> **To do**: Repeat every line, exactly, from the very first through the one where "scn.camera = camo" appears. Add nothing else.

____

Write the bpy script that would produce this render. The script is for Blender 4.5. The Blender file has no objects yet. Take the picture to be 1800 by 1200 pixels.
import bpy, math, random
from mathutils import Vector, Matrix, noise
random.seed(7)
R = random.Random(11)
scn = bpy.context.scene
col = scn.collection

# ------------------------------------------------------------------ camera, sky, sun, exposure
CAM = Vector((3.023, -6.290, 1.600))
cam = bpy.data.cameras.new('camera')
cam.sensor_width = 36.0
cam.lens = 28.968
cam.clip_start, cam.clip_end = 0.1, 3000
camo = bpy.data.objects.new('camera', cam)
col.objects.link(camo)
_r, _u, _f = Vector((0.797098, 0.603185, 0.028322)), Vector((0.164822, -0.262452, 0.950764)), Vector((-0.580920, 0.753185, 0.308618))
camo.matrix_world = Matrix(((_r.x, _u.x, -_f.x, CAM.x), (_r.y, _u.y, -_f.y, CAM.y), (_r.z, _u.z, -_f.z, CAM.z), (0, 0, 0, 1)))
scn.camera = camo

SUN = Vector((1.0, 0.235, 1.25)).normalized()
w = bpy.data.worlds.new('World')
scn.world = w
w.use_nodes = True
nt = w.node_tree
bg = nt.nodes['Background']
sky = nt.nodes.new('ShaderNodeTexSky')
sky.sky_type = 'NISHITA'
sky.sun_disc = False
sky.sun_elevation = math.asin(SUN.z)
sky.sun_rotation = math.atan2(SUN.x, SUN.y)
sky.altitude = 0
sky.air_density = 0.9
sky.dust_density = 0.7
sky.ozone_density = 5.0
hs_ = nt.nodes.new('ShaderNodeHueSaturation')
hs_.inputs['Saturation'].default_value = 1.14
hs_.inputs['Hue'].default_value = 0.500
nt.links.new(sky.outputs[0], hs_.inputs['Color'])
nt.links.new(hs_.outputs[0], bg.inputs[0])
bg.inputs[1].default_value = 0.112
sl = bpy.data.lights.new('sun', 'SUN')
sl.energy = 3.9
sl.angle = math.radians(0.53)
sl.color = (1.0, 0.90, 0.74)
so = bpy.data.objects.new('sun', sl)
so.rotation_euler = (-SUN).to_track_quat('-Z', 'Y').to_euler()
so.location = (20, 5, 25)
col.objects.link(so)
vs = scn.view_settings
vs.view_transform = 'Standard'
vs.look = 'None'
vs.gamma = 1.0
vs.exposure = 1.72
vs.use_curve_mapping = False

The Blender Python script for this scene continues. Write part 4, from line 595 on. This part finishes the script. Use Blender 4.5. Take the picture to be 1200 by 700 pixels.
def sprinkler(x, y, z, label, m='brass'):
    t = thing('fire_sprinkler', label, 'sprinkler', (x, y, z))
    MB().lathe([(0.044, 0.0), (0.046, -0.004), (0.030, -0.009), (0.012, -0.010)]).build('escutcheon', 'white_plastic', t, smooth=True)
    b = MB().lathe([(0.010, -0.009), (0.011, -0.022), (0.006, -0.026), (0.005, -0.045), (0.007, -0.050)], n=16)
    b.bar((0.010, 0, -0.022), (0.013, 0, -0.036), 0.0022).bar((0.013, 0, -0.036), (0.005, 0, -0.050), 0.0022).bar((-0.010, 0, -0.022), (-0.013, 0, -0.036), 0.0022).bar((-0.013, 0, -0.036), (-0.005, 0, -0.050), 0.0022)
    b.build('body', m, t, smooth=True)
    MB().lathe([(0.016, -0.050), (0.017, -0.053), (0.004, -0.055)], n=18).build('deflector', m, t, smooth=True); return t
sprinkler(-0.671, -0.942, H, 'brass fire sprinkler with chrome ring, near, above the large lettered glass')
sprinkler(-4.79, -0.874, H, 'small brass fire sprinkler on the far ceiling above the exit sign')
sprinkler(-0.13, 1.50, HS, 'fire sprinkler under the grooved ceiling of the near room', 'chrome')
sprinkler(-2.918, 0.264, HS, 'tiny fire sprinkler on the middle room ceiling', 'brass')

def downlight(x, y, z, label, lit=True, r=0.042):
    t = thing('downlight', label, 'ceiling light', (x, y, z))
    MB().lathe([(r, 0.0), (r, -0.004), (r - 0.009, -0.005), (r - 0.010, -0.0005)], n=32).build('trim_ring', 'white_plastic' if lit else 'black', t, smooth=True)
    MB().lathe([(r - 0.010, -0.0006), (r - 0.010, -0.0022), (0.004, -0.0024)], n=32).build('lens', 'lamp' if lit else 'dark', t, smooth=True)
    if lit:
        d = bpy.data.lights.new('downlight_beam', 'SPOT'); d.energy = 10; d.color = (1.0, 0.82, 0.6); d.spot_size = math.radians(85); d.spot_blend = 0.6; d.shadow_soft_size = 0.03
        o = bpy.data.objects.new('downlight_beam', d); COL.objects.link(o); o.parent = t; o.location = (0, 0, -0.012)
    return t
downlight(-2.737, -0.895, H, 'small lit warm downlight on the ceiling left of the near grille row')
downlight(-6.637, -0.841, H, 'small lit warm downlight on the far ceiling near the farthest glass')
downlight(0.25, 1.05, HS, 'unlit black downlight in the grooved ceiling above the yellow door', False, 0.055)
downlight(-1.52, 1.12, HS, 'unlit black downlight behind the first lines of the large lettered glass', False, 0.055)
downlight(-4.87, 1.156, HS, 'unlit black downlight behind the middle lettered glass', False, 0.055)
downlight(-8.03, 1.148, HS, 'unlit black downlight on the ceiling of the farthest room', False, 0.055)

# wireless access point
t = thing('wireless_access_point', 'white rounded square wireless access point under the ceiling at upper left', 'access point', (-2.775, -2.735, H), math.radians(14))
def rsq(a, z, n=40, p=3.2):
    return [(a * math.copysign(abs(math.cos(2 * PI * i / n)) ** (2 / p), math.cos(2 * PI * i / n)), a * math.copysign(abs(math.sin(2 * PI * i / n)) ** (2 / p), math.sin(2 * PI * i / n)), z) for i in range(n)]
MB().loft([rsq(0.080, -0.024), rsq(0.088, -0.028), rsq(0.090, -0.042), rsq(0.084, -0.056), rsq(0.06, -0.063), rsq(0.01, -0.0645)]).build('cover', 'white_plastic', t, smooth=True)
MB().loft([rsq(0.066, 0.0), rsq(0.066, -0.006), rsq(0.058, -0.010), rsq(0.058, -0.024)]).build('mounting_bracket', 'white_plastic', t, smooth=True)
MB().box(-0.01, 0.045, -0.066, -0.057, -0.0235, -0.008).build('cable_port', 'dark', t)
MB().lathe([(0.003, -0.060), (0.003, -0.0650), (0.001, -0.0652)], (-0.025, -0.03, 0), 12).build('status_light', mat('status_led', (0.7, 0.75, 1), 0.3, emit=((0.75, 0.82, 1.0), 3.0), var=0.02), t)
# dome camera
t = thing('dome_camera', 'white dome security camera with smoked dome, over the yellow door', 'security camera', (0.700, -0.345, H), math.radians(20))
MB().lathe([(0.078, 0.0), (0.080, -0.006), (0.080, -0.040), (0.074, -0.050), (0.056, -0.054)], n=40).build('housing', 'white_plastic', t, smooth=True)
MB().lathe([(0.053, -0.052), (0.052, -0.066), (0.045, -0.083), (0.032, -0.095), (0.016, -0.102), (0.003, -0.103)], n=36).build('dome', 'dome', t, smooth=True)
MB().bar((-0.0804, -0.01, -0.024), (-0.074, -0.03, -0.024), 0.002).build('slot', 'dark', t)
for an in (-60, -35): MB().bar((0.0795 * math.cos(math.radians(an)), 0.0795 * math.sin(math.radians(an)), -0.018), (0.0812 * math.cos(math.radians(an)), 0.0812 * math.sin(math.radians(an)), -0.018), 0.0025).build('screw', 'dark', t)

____

> **Solution for this problem**:
Write the bpy script that would produce this render. The script is for Blender 4.5. The Blender file has no objects yet. Take the picture to be 1800 by 1200 pixels.
import bpy, math, random
from mathutils import Vector, Matrix, noise
random.seed(7)
R = random.Random(11)
scn = bpy.context.scene
col = scn.collection

# ------------------------------------------------------------------ camera, sky, sun, exposure
CAM = Vector((3.023, -6.290, 1.600))
cam = bpy.data.cameras.new('camera')
cam.sensor_width = 36.0
cam.lens = 28.968
cam.clip_start, cam.clip_end = 0.1, 3000
camo = bpy.data.objects.new('camera', cam)
col.objects.link(camo)
_r, _u, _f = Vector((0.797098, 0.603185, 0.028322)), Vector((0.164822, -0.262452, 0.950764)), Vector((-0.580920, 0.753185, 0.308618))
camo.matrix_world = Matrix(((_r.x, _u.x, -_f.x, CAM.x), (_r.y, _u.y, -_f.y, CAM.y), (_r.z, _u.z, -_f.z, CAM.z), (0, 0, 0, 1)))
scn.camera = camo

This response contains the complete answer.